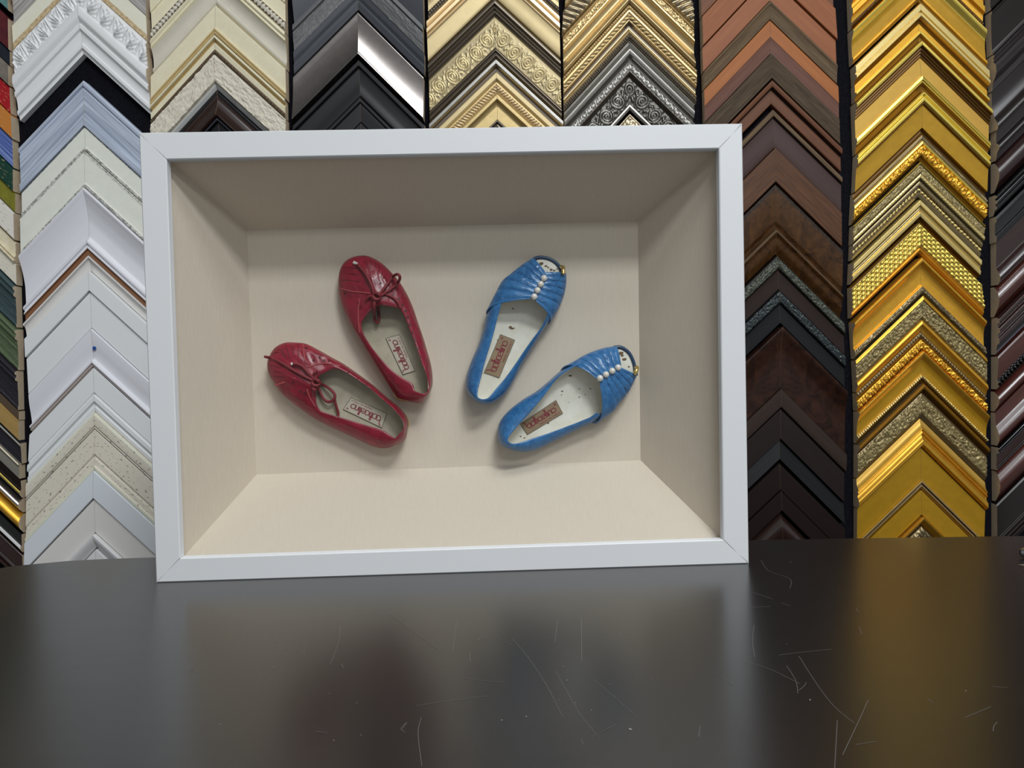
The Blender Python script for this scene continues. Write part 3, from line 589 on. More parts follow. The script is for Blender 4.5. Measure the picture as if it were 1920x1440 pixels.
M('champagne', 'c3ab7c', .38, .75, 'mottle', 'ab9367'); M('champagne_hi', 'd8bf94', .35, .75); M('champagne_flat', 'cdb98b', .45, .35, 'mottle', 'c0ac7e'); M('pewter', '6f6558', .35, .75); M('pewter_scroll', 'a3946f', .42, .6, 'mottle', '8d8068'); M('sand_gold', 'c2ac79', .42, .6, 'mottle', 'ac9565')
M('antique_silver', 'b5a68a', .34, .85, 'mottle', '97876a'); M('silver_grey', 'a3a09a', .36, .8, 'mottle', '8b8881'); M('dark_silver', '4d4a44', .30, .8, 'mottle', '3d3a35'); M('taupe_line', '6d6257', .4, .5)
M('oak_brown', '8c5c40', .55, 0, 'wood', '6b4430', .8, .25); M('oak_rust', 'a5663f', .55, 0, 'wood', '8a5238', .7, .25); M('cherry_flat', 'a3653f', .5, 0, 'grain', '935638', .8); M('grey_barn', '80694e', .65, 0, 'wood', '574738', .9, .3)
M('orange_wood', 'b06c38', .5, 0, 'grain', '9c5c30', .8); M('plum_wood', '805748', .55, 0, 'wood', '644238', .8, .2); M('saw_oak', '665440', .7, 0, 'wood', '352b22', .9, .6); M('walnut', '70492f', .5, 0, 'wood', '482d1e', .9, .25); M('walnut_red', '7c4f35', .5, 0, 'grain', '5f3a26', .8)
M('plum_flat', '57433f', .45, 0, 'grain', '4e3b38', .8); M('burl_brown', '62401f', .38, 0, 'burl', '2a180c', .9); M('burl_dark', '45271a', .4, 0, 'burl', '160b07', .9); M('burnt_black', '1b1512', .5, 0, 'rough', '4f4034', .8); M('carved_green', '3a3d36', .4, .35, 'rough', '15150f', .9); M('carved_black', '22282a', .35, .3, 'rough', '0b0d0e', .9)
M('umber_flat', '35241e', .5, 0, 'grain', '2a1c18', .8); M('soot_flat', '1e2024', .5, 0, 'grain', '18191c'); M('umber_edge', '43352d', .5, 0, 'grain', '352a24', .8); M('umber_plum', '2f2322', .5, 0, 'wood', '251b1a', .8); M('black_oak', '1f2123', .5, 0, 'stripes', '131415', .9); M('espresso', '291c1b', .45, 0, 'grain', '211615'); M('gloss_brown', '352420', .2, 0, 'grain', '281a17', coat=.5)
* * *
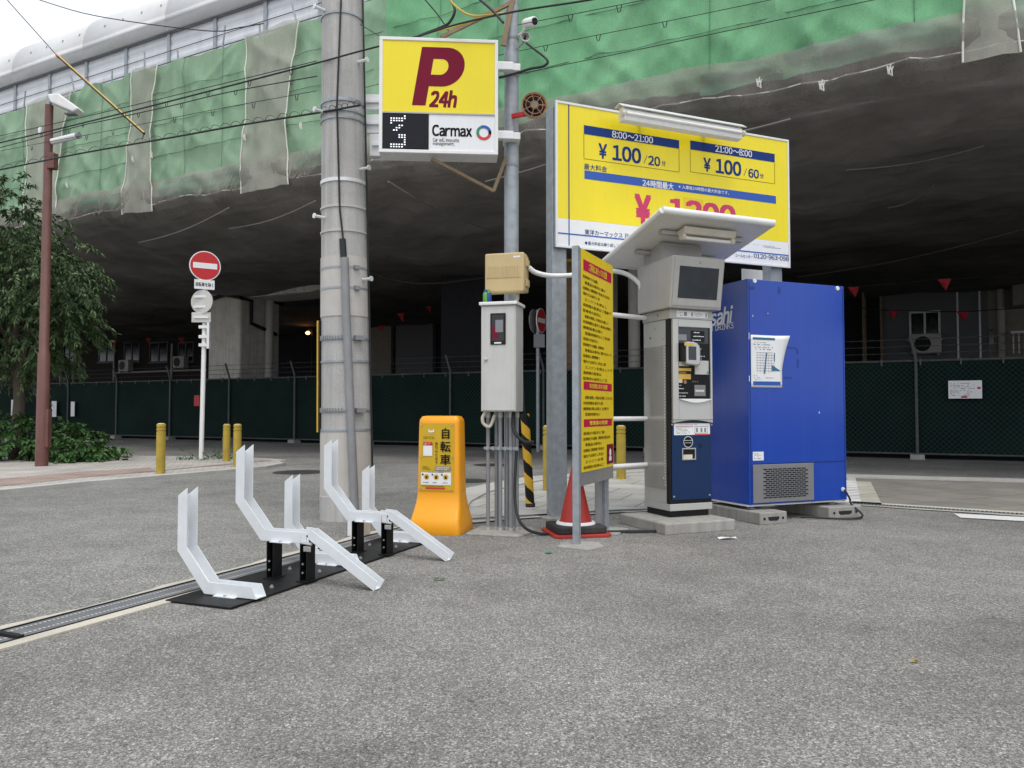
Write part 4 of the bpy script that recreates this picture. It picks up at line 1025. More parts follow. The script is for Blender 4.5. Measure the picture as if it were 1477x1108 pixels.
* * *
**The problem**
Begin at the line that has "The Blender Python"; stop after the line that has "M('umber_flat', '35241e', .5, 0, 'grain', '2a1c18', .8);". Copy every line in that span exactly.

**Full output**
The Blender Python script for this scene continues. Write part 3, from line 589 on. More parts follow. The script is for Blender 4.5. Measure the picture as if it were 1920x1440 pixels.
M('champagne', 'c3ab7c', .38, .75, 'mottle', 'ab9367'); M('champagne_hi', 'd8bf94', .35, .75); M('champagne_flat', 'cdb98b', .45, .35, 'mottle', 'c0ac7e'); M('pewter', '6f6558', .35, .75); M('pewter_scroll', 'a3946f', .42, .6, 'mottle', '8d8068'); M('sand_gold', 'c2ac79', .42, .6, 'mottle', 'ac9565')
M('antique_silver', 'b5a68a', .34, .85, 'mottle', '97876a'); M('silver_grey', 'a3a09a', .36, .8, 'mottle', '8b8881'); M('dark_silver', '4d4a44', .30, .8, 'mottle', '3d3a35'); M('taupe_line', '6d6257', .4, .5)
M('oak_brown', '8c5c40', .55, 0, 'wood', '6b4430', .8, .25); M('oak_rust', 'a5663f', .55, 0, 'wood', '8a5238', .7, .25); M('cherry_flat', 'a3653f', .5, 0, 'grain', '935638', .8); M('grey_barn', '80694e', .65, 0, 'wood', '574738', .9, .3)
M('orange_wood', 'b06c38', .5, 0, 'grain', '9c5c30', .8); M('plum_wood', '805748', .55, 0, 'wood', '644238', .8, .2); M('saw_oak', '665440', .7, 0, 'wood', '352b22', .9, .6); M('walnut', '70492f', .5, 0, 'wood', '482d1e', .9, .25); M('walnut_red', '7c4f35', .5, 0, 'grain', '5f3a26', .8)
M('plum_flat', '57433f', .45, 0, 'grain', '4e3b38', .8); M('burl_brown', '62401f', .38, 0, 'burl', '2a180c', .9); M('burl_dark', '45271a', .4, 0, 'burl', '160b07', .9); M('burnt_black', '1b1512', .5, 0, 'rough', '4f4034', .8); M('carved_green', '3a3d36', .4, .35, 'rough', '15150f', .9); M('carved_black', '22282a', .35, .3, 'rough', '0b0d0e', .9)
M('umber_flat', '35241e', .5, 0, 'grain', '2a1c18', .8); M('soot_flat', '1e2024', .5, 0, 'grain', '18191c'); M('umber_edge', '43352d', .5, 0, 'grain', '352a24', .8); M('umber_plum', '2f2322', .5, 0, 'wood', '251b1a', .8); M('black_oak', '1f2123', .5, 0, 'stripes', '131415', .9); M('espresso', '291c1b', .45, 0, 'grain', '211615'); M('gloss_brown', '352420', .2, 0, 'grain', '281a17', coat=.5)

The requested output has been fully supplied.